Stop after the line containing "for (const c of [[0.2864, 0, -3.6411], [0.4902, 0, -3.3781]])": print each line exactly from the first line of the listing up to that point.

====

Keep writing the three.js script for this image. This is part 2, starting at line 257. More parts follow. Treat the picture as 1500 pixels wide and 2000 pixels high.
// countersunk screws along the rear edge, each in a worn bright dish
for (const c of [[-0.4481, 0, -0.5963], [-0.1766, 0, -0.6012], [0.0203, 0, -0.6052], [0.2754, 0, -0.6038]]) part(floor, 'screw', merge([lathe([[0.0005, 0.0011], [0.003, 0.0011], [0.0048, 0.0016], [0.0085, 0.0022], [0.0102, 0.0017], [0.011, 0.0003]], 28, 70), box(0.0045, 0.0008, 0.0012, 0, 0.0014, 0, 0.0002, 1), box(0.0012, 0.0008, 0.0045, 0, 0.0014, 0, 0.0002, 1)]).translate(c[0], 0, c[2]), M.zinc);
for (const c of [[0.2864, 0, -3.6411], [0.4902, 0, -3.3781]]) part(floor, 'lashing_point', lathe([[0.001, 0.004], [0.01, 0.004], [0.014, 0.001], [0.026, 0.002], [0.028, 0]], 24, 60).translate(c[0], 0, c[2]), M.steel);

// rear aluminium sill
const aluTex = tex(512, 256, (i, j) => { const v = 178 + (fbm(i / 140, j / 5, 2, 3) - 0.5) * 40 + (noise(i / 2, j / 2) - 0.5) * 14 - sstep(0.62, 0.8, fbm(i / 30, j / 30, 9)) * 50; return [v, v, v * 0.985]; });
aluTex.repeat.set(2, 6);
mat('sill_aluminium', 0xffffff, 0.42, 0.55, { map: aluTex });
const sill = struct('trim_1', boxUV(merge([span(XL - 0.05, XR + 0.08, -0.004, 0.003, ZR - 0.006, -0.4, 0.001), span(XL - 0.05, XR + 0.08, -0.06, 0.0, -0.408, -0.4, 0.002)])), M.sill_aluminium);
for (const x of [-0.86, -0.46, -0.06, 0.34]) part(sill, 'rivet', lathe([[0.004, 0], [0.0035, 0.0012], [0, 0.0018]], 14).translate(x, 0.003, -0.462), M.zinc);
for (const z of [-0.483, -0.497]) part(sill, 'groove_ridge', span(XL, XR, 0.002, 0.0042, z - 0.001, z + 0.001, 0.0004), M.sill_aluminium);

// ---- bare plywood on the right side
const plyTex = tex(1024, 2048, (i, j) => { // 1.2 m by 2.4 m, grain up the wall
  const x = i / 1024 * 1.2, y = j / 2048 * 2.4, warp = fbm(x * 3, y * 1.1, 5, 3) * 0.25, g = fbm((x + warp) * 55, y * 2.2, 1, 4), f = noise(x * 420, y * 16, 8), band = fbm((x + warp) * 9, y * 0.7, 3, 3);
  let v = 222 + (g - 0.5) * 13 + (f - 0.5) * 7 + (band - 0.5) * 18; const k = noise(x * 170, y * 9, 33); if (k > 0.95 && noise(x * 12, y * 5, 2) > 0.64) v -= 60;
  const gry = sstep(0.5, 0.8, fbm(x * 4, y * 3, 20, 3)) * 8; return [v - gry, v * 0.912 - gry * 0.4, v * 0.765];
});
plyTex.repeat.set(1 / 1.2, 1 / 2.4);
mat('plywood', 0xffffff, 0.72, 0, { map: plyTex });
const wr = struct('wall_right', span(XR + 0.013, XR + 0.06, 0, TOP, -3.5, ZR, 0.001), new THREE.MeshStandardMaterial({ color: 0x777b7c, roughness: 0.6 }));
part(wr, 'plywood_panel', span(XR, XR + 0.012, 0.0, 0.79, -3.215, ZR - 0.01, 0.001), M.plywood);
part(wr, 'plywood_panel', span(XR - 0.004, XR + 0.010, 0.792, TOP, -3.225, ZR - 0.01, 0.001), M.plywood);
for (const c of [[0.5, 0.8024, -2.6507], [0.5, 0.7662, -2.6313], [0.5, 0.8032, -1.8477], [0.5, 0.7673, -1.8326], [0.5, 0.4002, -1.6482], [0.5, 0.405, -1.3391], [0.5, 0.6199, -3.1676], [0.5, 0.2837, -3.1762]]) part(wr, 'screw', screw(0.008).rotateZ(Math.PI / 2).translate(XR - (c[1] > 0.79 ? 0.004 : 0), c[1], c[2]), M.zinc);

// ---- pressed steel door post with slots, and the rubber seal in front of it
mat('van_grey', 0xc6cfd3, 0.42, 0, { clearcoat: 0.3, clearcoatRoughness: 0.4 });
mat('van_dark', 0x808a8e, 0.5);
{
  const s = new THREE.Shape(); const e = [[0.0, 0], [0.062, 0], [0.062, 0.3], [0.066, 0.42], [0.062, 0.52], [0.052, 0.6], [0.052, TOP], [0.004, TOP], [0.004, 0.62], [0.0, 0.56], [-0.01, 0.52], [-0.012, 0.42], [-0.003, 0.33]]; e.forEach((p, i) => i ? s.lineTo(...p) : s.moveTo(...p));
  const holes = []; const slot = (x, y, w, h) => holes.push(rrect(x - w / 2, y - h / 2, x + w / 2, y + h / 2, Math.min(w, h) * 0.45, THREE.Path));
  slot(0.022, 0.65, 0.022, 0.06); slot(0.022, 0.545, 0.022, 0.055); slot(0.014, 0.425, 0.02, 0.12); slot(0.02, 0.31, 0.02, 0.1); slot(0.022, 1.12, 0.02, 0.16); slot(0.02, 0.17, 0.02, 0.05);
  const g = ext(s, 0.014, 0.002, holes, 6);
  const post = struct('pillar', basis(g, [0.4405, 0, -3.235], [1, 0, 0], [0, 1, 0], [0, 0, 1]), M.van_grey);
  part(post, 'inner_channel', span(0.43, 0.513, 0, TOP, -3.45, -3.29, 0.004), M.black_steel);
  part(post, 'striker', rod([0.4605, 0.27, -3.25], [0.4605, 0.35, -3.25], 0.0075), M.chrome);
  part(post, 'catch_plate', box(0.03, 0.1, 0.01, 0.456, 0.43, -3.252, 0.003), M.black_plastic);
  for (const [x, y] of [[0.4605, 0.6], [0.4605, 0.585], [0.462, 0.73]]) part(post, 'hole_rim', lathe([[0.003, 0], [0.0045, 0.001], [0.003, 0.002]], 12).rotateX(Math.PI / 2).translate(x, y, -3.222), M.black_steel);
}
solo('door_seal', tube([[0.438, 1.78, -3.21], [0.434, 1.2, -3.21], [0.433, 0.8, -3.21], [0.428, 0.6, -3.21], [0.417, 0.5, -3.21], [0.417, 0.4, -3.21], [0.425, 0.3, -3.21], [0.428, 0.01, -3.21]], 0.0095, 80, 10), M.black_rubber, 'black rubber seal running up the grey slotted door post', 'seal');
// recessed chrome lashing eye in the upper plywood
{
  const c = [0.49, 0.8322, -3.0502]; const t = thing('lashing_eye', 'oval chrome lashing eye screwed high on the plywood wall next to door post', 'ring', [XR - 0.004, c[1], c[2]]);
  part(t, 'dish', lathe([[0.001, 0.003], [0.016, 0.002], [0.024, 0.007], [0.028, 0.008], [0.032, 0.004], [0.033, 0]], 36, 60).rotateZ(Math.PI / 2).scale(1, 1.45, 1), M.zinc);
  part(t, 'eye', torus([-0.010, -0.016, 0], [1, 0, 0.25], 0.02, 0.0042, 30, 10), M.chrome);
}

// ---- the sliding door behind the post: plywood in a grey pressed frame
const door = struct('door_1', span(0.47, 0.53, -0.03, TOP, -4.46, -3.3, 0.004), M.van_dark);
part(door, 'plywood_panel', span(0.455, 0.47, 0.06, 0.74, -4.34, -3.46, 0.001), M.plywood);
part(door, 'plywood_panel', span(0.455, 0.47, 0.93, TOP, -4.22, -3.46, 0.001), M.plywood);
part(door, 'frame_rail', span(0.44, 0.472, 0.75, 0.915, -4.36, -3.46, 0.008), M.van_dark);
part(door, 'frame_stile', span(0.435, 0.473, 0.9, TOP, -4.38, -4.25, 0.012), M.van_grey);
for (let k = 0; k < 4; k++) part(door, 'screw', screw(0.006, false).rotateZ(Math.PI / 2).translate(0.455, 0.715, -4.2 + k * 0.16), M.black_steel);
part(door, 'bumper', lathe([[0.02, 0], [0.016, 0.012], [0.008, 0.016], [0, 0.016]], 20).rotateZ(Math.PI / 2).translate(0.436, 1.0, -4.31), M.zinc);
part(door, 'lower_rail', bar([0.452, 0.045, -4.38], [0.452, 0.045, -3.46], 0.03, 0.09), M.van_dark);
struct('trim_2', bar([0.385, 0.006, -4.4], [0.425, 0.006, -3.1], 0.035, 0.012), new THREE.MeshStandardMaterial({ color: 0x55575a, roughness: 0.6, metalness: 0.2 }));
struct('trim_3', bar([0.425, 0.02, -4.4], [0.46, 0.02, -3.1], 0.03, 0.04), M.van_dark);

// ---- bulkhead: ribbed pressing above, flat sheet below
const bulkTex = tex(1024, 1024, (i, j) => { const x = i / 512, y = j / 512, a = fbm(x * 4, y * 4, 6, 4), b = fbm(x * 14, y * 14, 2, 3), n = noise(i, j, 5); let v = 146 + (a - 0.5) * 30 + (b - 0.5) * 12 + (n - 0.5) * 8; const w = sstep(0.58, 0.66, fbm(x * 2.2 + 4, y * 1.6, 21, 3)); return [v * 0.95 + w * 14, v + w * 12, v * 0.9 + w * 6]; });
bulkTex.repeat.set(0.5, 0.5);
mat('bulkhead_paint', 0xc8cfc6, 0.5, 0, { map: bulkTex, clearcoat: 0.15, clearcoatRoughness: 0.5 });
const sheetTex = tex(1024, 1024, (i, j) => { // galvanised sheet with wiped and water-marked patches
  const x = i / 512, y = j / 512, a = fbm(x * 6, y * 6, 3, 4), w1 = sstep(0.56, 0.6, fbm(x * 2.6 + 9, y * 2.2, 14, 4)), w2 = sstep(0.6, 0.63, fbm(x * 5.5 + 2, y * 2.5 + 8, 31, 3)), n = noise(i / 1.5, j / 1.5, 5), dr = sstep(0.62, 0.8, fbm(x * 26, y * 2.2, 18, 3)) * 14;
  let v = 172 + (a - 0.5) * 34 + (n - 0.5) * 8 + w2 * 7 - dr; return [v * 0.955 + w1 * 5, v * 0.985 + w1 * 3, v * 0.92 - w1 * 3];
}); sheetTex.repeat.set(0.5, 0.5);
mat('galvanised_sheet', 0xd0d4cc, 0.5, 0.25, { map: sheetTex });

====

■ CORRECT RESULT
Keep writing the three.js script for this image. This is part 2, starting at line 257. More parts follow. Treat the picture as 1500 pixels wide and 2000 pixels high.
// countersunk screws along the rear edge, each in a worn bright dish
for (const c of [[-0.4481, 0, -0.5963], [-0.1766, 0, -0.6012], [0.0203, 0, -0.6052], [0.2754, 0, -0.6038]]) part(floor, 'screw', merge([lathe([[0.0005, 0.0011], [0.003, 0.0011], [0.0048, 0.0016], [0.0085, 0.0022], [0.0102, 0.0017], [0.011, 0.0003]], 28, 70), box(0.0045, 0.0008, 0.0012, 0, 0.0014, 0, 0.0002, 1), box(0.0012, 0.0008, 0.0045, 0, 0.0014, 0, 0.0002, 1)]).translate(c[0], 0, c[2]), M.zinc);
for (const c of [[0.2864, 0, -3.6411], [0.4902, 0, -3.3781]]) part(floor, 'lashing_point', lathe([[0.001, 0.004], [0.01, 0.004], [0.014, 0.001], [0.026, 0.002], [0.028, 0]], 24, 60).translate(c[0], 0, c[2]), M.steel);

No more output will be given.